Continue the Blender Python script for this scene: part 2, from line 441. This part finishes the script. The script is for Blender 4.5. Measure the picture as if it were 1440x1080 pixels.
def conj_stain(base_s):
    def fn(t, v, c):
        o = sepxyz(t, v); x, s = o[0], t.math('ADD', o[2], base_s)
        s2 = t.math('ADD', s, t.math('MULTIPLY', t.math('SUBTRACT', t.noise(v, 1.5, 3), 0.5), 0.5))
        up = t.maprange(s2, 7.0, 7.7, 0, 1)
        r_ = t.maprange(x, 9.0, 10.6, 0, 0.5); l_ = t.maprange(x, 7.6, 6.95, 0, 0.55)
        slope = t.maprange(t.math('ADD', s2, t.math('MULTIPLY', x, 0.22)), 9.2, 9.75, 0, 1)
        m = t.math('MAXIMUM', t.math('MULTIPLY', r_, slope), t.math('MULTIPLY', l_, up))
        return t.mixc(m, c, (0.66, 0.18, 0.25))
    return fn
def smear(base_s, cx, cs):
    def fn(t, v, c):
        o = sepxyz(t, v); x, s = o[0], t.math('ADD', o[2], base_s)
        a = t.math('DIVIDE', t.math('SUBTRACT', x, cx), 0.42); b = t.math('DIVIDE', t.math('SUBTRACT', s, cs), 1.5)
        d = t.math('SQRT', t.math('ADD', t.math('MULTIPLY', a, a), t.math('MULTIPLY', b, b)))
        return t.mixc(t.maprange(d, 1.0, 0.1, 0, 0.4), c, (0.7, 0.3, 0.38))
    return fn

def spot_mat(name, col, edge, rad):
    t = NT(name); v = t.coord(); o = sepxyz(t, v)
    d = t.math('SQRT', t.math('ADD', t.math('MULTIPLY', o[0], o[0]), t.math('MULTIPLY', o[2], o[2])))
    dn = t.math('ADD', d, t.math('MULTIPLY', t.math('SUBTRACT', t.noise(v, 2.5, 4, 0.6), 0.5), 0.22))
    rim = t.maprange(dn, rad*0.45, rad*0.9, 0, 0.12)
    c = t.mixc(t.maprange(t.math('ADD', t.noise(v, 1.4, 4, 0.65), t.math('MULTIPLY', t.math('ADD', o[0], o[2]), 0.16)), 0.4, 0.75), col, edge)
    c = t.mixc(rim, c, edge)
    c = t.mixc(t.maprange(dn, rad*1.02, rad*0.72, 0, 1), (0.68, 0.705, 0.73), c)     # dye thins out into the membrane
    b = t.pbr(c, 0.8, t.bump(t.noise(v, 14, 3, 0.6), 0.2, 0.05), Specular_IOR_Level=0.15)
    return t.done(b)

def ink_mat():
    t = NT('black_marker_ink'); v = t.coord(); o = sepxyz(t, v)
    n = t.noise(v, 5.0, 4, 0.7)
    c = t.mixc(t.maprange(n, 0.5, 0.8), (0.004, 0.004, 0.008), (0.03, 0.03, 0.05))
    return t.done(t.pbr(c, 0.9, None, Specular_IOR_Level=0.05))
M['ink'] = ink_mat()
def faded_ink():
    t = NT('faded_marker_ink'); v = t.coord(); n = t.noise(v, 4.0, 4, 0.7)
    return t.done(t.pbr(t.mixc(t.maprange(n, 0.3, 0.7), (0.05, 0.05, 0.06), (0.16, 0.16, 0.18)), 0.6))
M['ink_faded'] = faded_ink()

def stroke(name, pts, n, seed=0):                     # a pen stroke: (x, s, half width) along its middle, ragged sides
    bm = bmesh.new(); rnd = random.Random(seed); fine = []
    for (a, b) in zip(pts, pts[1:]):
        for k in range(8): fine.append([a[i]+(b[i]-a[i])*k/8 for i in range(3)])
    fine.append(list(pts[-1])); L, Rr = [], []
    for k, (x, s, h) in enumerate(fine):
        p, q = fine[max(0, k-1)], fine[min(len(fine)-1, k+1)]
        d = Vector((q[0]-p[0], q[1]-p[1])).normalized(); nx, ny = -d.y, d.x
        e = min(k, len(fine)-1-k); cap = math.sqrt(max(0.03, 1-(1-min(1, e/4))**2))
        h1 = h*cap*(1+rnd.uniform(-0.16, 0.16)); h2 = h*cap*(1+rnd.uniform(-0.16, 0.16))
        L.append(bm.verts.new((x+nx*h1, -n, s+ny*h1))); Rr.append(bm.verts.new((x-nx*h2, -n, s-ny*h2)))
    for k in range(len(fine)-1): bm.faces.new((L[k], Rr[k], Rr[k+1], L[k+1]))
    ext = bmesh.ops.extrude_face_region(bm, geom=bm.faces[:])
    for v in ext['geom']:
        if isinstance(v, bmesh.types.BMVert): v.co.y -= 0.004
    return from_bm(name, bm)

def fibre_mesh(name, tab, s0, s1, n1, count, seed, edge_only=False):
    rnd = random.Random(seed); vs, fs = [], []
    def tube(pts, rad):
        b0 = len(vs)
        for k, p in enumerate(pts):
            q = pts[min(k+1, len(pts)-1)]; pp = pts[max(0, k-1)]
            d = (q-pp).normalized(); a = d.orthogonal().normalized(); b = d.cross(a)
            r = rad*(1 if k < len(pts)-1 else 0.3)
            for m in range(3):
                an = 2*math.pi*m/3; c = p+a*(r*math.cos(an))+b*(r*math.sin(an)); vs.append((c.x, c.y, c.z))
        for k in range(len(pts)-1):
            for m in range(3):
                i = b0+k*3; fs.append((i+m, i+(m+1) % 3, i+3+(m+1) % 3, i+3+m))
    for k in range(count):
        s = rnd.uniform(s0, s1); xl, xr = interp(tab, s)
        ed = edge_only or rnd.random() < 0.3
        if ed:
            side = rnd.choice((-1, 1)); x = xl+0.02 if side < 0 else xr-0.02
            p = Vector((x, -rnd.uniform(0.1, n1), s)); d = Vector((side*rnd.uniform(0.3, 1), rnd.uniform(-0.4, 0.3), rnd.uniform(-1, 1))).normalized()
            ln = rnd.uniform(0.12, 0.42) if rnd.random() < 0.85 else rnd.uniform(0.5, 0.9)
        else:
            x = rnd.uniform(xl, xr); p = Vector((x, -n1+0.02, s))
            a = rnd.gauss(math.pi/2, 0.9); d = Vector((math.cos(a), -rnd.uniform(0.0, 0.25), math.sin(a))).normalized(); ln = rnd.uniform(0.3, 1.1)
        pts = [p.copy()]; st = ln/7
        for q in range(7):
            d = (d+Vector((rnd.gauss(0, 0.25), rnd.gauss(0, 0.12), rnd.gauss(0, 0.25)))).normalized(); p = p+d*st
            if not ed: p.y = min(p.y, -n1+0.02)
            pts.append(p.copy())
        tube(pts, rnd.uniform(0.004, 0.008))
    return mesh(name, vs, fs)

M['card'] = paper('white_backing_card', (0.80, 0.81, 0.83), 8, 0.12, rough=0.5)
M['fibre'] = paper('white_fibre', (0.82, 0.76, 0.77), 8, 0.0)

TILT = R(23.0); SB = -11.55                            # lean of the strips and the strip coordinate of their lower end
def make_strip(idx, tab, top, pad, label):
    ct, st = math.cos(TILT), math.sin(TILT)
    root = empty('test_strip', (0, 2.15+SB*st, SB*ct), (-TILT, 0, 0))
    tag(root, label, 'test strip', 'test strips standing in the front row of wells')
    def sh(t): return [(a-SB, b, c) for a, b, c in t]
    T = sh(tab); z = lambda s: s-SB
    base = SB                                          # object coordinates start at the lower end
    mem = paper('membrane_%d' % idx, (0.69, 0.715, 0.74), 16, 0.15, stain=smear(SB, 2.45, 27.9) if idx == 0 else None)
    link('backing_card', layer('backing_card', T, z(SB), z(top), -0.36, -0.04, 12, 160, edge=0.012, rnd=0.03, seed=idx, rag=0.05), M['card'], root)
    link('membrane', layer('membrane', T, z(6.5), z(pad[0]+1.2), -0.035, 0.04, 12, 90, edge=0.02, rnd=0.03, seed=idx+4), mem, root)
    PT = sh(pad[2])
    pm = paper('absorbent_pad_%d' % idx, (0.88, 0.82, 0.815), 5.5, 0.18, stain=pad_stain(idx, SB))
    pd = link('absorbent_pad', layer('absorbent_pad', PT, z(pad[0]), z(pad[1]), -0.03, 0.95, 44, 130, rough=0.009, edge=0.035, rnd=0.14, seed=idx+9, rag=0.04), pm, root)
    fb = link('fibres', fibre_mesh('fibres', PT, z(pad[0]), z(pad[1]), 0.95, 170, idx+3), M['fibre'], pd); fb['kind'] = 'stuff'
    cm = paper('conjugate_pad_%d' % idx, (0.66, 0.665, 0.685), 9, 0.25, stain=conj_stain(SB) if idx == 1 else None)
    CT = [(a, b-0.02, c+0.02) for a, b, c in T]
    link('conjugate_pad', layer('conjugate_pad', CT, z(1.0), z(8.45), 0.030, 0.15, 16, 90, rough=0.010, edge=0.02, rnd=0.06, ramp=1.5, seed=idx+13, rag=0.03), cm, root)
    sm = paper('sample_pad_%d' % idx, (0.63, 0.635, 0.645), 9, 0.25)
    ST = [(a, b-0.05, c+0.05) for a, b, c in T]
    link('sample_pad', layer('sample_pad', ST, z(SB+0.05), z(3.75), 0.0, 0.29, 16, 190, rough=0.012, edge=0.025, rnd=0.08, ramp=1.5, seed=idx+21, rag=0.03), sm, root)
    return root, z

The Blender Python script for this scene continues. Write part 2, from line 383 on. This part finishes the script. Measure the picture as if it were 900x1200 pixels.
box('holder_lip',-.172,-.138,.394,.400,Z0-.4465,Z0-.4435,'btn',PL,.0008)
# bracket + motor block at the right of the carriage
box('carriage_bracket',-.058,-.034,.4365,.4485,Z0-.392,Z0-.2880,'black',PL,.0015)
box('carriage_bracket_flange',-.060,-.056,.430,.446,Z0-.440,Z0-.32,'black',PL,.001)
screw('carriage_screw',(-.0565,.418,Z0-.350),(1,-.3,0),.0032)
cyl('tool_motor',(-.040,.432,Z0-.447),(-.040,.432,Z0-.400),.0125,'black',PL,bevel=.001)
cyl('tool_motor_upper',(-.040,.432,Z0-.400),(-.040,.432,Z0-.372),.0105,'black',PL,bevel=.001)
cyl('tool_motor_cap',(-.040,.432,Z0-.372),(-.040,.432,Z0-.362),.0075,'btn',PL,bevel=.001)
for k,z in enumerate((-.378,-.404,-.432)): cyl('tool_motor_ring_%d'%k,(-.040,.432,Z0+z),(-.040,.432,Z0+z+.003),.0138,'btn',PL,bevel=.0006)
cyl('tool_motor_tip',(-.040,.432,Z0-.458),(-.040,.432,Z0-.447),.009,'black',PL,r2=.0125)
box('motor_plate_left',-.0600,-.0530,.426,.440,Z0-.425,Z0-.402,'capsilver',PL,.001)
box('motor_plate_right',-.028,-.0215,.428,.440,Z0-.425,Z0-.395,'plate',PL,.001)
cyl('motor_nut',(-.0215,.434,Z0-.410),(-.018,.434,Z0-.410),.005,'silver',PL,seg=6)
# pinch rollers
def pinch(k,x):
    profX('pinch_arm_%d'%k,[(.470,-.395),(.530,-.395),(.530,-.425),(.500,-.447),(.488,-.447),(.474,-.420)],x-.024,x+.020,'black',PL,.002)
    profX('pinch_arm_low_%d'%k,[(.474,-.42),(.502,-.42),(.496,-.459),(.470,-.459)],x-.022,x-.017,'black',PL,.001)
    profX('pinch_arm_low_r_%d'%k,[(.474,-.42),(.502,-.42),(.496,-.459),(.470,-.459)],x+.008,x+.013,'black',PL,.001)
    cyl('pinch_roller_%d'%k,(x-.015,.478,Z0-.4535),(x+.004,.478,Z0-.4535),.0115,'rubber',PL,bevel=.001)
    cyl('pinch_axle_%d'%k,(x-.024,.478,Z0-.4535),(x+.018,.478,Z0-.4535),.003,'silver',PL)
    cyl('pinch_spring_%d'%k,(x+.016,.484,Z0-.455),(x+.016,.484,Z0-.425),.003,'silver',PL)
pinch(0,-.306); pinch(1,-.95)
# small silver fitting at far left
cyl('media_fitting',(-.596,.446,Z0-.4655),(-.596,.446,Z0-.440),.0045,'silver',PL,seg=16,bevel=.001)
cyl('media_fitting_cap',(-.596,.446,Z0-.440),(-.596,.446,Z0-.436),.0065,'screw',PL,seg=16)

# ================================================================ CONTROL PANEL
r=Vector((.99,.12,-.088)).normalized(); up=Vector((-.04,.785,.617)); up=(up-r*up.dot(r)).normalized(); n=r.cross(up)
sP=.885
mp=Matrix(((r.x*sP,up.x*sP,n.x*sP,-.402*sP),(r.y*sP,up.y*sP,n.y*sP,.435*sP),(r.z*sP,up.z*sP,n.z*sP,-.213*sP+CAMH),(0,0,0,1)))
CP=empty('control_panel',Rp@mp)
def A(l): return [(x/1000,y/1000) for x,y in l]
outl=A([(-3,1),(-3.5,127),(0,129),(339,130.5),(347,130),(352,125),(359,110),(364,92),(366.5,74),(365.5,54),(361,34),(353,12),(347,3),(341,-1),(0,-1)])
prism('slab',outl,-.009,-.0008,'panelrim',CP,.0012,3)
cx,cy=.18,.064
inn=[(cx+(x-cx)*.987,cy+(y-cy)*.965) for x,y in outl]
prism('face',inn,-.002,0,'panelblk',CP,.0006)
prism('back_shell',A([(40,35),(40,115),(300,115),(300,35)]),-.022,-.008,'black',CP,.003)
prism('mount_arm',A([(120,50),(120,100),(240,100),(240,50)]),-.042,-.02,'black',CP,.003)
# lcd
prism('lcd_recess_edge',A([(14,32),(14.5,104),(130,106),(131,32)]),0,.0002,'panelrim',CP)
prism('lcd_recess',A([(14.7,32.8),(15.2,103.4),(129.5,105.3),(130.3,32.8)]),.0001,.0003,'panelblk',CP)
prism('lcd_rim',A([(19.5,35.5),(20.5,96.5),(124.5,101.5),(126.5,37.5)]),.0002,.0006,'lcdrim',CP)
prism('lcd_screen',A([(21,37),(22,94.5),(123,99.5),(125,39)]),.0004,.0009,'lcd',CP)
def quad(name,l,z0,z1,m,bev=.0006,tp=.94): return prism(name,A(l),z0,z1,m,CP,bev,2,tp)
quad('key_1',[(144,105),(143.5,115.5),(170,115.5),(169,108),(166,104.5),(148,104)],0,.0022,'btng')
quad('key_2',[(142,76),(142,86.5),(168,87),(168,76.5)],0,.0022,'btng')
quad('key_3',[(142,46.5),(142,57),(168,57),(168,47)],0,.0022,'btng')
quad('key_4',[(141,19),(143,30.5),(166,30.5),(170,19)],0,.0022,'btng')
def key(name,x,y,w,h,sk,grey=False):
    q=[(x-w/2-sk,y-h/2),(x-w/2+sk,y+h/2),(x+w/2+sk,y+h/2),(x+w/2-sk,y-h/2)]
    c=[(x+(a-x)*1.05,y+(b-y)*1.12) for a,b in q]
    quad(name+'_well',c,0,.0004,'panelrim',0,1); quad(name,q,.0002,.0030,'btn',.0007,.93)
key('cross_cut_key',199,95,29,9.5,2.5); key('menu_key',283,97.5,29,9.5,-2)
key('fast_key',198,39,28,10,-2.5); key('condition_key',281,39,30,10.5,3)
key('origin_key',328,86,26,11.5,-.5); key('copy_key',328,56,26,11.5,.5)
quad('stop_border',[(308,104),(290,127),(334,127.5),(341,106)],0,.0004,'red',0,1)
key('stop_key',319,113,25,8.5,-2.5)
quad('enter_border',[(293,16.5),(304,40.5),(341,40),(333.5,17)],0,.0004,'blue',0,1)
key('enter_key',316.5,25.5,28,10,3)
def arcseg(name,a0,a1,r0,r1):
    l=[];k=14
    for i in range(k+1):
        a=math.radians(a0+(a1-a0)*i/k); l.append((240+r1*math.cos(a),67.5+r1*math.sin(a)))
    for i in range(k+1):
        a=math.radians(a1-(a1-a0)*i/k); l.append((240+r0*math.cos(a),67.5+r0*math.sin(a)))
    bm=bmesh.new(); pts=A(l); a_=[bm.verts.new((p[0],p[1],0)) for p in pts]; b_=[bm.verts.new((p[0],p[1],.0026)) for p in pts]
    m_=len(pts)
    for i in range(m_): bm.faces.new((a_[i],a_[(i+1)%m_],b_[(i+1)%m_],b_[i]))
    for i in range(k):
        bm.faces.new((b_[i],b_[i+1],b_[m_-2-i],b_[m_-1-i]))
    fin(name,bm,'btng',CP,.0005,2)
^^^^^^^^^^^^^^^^
REQUIREMENT:
Check each line of the data above for the string "Blender" and report only how many lines have it.

ANSWER TO THIS PROBLEM:
2